Data provided
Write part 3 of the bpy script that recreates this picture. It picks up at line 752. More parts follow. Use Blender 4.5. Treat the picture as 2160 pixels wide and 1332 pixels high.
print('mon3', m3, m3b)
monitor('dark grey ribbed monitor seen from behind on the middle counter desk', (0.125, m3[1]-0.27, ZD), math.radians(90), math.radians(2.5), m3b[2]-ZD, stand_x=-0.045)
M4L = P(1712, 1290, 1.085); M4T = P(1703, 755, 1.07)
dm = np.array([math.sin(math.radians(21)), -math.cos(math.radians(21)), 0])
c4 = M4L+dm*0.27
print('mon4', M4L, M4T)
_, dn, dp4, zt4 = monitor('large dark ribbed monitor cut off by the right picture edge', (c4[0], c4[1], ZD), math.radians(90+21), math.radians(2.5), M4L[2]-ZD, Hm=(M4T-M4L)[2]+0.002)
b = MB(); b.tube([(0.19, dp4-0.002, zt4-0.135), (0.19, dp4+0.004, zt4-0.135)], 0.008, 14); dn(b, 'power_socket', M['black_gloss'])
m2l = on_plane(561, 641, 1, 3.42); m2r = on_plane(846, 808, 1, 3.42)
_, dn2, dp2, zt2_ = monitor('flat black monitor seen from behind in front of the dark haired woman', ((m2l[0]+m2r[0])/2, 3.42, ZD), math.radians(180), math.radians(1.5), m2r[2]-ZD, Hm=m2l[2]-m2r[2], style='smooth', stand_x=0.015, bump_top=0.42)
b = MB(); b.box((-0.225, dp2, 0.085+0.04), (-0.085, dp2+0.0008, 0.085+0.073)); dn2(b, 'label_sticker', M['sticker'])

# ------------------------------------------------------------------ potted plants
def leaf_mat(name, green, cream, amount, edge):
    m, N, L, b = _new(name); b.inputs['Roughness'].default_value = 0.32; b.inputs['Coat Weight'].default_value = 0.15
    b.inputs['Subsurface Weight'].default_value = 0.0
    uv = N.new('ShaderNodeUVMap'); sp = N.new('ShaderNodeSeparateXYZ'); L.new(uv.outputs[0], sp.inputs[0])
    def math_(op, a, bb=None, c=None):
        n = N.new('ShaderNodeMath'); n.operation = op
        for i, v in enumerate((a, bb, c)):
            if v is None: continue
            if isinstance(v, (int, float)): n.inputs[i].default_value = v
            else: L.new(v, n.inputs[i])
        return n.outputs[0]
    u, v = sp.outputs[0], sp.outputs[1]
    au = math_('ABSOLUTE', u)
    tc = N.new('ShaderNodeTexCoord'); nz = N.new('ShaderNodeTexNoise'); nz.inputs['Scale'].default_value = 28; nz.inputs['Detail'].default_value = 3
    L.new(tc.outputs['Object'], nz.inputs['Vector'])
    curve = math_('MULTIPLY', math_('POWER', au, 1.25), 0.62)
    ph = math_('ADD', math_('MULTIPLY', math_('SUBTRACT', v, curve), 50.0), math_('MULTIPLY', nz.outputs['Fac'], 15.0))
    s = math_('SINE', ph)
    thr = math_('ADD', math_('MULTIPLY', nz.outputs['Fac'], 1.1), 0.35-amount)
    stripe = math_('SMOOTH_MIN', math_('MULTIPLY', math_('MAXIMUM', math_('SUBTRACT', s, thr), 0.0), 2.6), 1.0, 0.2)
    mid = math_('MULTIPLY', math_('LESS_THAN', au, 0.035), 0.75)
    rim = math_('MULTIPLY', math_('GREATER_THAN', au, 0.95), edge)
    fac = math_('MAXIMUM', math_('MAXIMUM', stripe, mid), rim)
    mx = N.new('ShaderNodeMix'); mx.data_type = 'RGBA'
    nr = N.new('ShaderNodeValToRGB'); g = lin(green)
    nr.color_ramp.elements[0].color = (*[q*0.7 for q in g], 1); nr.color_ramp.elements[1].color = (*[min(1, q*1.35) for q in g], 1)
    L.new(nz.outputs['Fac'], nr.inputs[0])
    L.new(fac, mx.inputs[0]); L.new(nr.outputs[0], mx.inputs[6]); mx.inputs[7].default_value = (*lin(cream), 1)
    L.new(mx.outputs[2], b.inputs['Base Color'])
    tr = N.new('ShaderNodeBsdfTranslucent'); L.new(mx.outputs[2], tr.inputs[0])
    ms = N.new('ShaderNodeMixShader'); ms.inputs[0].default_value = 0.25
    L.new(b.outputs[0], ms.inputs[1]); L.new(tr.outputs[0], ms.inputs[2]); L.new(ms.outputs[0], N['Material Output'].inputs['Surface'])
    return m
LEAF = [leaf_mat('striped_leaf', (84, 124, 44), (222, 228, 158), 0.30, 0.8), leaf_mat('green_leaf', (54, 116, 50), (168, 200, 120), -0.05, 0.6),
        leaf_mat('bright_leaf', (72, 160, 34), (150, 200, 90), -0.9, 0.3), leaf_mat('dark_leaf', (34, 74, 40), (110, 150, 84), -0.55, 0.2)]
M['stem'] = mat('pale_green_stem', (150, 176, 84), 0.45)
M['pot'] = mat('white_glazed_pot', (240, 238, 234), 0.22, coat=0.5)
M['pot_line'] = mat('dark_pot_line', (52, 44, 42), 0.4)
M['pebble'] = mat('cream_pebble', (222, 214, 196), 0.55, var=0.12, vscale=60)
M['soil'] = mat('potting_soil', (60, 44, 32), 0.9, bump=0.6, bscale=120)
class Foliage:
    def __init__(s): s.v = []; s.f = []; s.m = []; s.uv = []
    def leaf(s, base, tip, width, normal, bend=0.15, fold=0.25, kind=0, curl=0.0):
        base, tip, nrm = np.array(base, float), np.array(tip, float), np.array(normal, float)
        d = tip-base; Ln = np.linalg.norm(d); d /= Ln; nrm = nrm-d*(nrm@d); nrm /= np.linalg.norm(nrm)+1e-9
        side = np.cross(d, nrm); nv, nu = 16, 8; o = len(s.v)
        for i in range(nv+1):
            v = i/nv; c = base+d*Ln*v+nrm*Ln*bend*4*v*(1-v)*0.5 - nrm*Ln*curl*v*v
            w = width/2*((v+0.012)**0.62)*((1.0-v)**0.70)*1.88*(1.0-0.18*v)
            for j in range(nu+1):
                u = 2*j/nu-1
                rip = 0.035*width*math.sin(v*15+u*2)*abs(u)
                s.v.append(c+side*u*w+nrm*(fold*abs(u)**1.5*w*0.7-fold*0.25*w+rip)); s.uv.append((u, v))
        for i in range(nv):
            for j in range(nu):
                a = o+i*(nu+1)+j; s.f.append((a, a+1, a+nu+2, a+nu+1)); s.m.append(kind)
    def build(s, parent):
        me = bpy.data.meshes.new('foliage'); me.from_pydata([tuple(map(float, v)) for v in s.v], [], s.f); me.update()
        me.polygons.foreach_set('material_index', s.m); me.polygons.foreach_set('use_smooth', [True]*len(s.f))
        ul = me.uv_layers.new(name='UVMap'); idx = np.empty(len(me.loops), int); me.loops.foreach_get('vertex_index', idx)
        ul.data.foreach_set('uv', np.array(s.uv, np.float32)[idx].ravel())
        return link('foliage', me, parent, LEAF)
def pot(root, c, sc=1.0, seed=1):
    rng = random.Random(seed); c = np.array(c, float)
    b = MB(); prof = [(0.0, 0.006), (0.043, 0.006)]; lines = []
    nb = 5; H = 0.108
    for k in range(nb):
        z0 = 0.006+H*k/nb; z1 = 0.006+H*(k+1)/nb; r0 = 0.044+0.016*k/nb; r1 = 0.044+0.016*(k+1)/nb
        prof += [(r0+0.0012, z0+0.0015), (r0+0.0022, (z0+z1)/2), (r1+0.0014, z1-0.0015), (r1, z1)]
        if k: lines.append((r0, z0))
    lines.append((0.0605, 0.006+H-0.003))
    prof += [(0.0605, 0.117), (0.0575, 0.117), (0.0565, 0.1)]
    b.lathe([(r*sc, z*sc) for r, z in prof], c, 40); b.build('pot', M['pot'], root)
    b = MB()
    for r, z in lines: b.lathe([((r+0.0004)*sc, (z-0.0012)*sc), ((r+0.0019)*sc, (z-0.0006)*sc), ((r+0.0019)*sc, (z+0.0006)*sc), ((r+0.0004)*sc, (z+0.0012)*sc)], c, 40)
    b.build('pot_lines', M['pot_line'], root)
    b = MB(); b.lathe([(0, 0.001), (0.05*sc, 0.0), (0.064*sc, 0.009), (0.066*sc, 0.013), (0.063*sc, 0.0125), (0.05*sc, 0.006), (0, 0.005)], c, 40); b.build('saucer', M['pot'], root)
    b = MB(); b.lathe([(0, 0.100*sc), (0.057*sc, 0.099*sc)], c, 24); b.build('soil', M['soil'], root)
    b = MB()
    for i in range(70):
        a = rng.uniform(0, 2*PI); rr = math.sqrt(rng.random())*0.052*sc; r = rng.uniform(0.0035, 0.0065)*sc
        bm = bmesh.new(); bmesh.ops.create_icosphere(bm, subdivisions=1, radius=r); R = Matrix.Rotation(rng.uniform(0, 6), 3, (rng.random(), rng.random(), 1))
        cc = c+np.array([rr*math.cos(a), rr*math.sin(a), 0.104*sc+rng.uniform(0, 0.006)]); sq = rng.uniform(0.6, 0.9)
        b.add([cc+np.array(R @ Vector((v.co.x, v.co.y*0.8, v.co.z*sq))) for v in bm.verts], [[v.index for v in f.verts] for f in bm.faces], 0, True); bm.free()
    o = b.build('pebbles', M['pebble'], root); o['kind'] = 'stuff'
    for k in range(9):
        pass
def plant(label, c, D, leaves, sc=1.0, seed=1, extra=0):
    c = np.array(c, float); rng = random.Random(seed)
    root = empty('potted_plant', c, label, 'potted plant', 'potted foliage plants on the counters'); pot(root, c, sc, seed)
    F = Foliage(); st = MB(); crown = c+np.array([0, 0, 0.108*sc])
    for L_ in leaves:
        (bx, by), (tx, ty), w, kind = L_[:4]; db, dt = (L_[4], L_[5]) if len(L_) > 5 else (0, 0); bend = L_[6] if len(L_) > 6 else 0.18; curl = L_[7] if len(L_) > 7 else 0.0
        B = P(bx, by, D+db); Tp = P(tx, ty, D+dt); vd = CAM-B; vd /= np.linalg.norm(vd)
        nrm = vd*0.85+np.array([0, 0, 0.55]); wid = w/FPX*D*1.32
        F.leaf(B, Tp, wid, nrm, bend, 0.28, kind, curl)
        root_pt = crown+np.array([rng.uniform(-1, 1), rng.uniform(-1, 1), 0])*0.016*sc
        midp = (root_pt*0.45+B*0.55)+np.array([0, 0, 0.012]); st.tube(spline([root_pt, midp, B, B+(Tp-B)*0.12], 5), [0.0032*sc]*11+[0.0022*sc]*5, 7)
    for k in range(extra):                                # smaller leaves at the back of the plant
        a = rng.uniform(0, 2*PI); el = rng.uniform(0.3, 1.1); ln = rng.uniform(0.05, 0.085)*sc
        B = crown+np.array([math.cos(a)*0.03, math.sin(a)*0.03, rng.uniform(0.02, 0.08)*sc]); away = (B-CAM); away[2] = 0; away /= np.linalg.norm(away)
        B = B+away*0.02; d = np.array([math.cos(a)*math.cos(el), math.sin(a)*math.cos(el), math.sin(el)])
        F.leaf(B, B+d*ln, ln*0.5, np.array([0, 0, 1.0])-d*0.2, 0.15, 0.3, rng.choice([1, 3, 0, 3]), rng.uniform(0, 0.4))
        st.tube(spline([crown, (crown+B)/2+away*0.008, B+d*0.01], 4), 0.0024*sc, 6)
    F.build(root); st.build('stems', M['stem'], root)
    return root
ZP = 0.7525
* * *
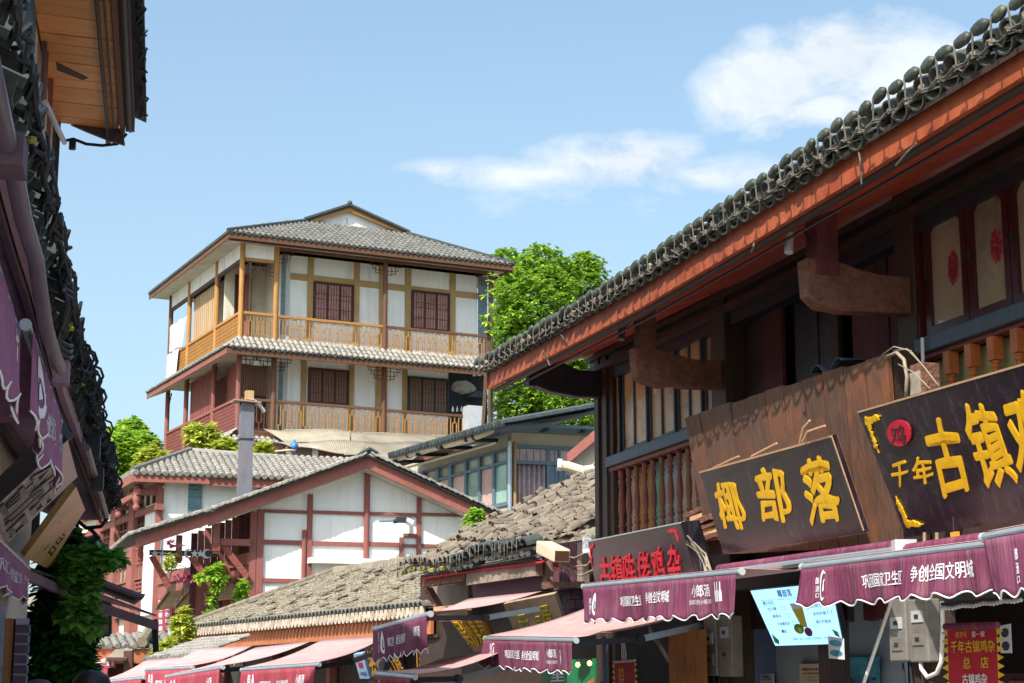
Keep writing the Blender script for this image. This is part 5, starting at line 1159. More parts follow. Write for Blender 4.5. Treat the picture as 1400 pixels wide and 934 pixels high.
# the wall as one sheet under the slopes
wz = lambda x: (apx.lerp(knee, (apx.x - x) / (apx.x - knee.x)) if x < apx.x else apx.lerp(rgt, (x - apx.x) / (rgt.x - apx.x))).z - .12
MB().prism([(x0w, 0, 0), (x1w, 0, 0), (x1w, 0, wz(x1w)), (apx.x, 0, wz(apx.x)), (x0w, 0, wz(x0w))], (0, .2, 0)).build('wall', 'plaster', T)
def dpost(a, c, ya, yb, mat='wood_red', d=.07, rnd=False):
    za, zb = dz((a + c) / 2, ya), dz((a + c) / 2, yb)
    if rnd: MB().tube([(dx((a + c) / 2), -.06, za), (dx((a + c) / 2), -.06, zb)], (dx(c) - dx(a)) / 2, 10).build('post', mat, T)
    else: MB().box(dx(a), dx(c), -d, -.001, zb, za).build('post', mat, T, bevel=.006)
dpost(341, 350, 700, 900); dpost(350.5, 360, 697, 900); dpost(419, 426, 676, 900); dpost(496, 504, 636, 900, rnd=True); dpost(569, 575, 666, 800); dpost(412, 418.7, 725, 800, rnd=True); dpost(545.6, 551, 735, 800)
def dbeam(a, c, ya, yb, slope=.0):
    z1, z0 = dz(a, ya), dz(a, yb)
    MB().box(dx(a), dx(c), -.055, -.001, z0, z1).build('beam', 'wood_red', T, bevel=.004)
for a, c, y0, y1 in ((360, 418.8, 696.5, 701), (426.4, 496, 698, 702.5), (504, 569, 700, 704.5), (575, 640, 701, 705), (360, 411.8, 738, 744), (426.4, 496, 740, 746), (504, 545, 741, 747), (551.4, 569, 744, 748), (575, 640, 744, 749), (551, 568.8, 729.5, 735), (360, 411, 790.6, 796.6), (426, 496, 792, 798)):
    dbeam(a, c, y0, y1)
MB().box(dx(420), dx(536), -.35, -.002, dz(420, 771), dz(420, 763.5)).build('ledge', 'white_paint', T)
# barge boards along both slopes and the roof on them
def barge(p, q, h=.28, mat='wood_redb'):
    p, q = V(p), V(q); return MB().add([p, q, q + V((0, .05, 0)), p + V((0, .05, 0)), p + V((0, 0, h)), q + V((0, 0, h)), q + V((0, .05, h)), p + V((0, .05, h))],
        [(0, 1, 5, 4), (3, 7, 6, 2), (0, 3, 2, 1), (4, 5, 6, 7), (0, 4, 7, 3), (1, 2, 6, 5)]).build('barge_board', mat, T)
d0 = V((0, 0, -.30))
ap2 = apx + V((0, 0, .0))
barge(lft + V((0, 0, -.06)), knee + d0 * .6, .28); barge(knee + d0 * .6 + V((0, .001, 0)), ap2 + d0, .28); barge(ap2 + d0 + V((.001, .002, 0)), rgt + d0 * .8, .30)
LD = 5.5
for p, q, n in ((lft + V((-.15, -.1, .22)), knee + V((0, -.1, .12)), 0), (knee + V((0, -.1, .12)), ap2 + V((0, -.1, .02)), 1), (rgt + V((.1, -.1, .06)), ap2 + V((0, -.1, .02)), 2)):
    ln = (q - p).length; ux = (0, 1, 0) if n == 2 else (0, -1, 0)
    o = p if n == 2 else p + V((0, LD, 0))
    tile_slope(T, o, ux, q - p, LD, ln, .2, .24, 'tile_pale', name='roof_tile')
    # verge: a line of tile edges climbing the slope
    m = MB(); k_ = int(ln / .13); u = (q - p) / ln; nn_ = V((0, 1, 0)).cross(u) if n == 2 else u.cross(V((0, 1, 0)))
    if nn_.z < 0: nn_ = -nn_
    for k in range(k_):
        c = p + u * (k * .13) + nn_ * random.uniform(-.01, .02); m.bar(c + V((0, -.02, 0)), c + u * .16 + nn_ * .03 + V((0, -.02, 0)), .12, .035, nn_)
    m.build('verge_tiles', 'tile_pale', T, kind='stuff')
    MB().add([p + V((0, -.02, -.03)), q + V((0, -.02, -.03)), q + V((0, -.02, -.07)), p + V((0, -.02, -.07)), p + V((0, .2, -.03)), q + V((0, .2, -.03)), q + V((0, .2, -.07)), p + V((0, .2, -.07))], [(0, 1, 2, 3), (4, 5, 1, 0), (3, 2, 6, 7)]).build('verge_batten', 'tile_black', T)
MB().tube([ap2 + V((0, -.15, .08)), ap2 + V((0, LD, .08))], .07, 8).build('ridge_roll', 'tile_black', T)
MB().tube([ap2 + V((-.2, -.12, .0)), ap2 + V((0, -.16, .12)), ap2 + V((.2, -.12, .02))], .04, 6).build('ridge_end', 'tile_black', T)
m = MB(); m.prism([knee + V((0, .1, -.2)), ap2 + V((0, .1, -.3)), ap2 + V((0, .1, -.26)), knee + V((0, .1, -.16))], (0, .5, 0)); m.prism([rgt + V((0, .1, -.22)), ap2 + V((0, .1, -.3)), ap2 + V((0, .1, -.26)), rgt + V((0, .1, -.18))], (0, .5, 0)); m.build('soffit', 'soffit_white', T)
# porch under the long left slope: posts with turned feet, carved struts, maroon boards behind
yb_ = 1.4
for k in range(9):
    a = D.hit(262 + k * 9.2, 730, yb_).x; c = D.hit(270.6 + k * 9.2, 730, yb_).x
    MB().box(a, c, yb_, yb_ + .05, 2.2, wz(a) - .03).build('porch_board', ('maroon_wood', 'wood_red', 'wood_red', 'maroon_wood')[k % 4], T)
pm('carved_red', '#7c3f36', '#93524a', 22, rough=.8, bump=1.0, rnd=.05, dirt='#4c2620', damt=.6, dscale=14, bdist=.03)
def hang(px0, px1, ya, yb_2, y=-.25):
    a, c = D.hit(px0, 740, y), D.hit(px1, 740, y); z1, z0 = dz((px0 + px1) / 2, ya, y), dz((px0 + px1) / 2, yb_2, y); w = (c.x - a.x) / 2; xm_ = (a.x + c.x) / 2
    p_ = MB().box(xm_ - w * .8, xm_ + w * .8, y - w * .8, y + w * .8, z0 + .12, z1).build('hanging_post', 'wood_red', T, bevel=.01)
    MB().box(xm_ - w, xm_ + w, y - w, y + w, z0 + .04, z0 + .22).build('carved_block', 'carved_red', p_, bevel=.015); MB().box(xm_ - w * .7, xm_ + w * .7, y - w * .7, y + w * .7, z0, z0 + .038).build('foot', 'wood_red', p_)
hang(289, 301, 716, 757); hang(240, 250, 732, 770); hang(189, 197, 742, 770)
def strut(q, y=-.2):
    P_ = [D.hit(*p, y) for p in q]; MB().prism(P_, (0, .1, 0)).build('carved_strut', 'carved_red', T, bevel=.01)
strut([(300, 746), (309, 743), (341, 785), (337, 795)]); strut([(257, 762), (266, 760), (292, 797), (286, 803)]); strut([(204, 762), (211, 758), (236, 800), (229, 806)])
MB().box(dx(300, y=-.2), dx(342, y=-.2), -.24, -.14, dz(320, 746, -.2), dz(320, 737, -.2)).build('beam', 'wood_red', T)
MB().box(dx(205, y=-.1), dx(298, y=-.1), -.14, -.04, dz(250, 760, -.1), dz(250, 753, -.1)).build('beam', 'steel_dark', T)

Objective
Extract the run of lines that opens with the line containing "Write part 3" and closes with the line containing "dn2(b, 'label_sticker', M['sticker'])"; reproduce it exactly and add nothing.

Solution for this task
Write part 3 of the bpy script that recreates this picture. It picks up at line 752. More parts follow. Use Blender 4.5. Treat the picture as 2160 pixels wide and 1332 pixels high.
print('mon3', m3, m3b)
monitor('dark grey ribbed monitor seen from behind on the middle counter desk', (0.125, m3[1]-0.27, ZD), math.radians(90), math.radians(2.5), m3b[2]-ZD, stand_x=-0.045)
M4L = P(1712, 1290, 1.085); M4T = P(1703, 755, 1.07)
dm = np.array([math.sin(math.radians(21)), -math.cos(math.radians(21)), 0])
c4 = M4L+dm*0.27
print('mon4', M4L, M4T)
_, dn, dp4, zt4 = monitor('large dark ribbed monitor cut off by the right picture edge', (c4[0], c4[1], ZD), math.radians(90+21), math.radians(2.5), M4L[2]-ZD, Hm=(M4T-M4L)[2]+0.002)
b = MB(); b.tube([(0.19, dp4-0.002, zt4-0.135), (0.19, dp4+0.004, zt4-0.135)], 0.008, 14); dn(b, 'power_socket', M['black_gloss'])
m2l = on_plane(561, 641, 1, 3.42); m2r = on_plane(846, 808, 1, 3.42)
_, dn2, dp2, zt2_ = monitor('flat black monitor seen from behind in front of the dark haired woman', ((m2l[0]+m2r[0])/2, 3.42, ZD), math.radians(180), math.radians(1.5), m2r[2]-ZD, Hm=m2l[2]-m2r[2], style='smooth', stand_x=0.015, bump_top=0.42)
b = MB(); b.box((-0.225, dp2, 0.085+0.04), (-0.085, dp2+0.0008, 0.085+0.073)); dn2(b, 'label_sticker', M['sticker'])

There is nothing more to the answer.